Participating corporations could also partner with governments in providing financial and technical assistance for conservation in developing countries. Because much of the world's remaining biodiversity habitat is in tropical zones, there is a direct financial benefit to natural resource–based companies that assist developing countries in protecting this habitat. For example, if the seafood, forestry, and insurance industries allocated just a small fraction of the likely revenues and profits they earn from conservation to assist developing countries, this could raise $25 billion to $50 billion annually in additional funding (see the table).

Such a corporate contribution would mean that these industries would share with governments in meeting the estimated $100 billion annual funding needed to protect biodiversity (3). The financial commitment could be even larger if other major global industries and corporations with a stake in biodiversity conservation, such as the food and beverage industry and other agricultural concerns, also agreed to join the global agreement for biodiversity and contribute to its funding objectives. For example, if agriculture contributed 10% of the estimated $235 billion to $577 billion that it receives annually in wild and managed pollination services (10) to the agreement in order to conserve, create, and restore wild pollinator habitats, this would amount to about $20 billion to $60 billion per year in additional financing.

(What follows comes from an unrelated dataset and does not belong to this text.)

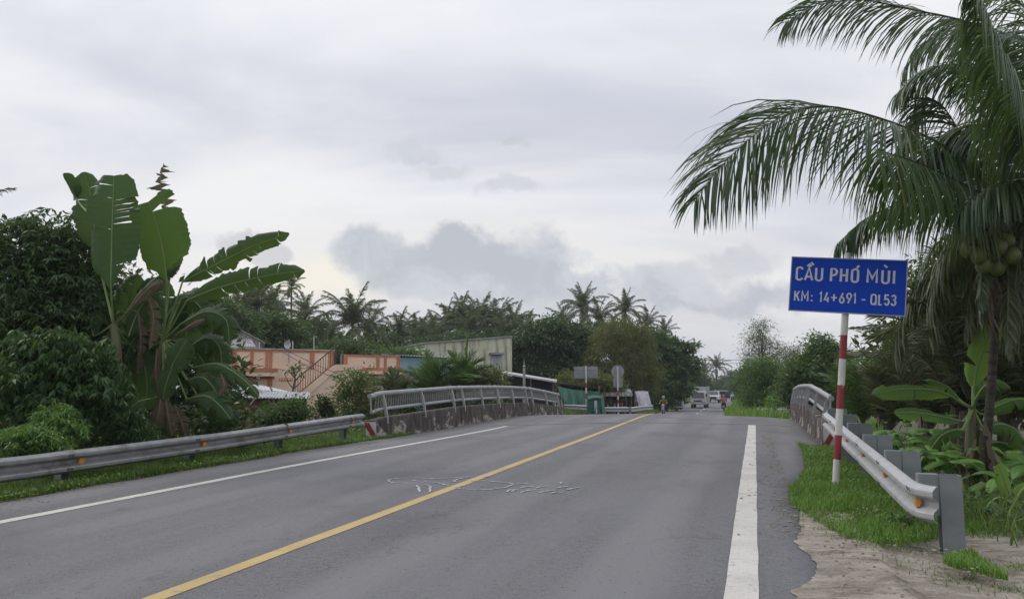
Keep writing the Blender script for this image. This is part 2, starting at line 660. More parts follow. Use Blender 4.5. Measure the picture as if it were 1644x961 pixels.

A global agreement for biodiversity would engage government and industry, and hopefully other nonstate actors, in a manner unparalleled in the history of conservation. In addition, the current global biodiversity crisis is in large part due to the lack of international commitment and funding over the past 25 years. A global agreement for biodiversity would also overcome these shortcomings. Ensuring safe levels of global biodiversity will require the corporations that can benefit financially from conservation to join efforts in order to avoid continued irreversible loss of biodiversity.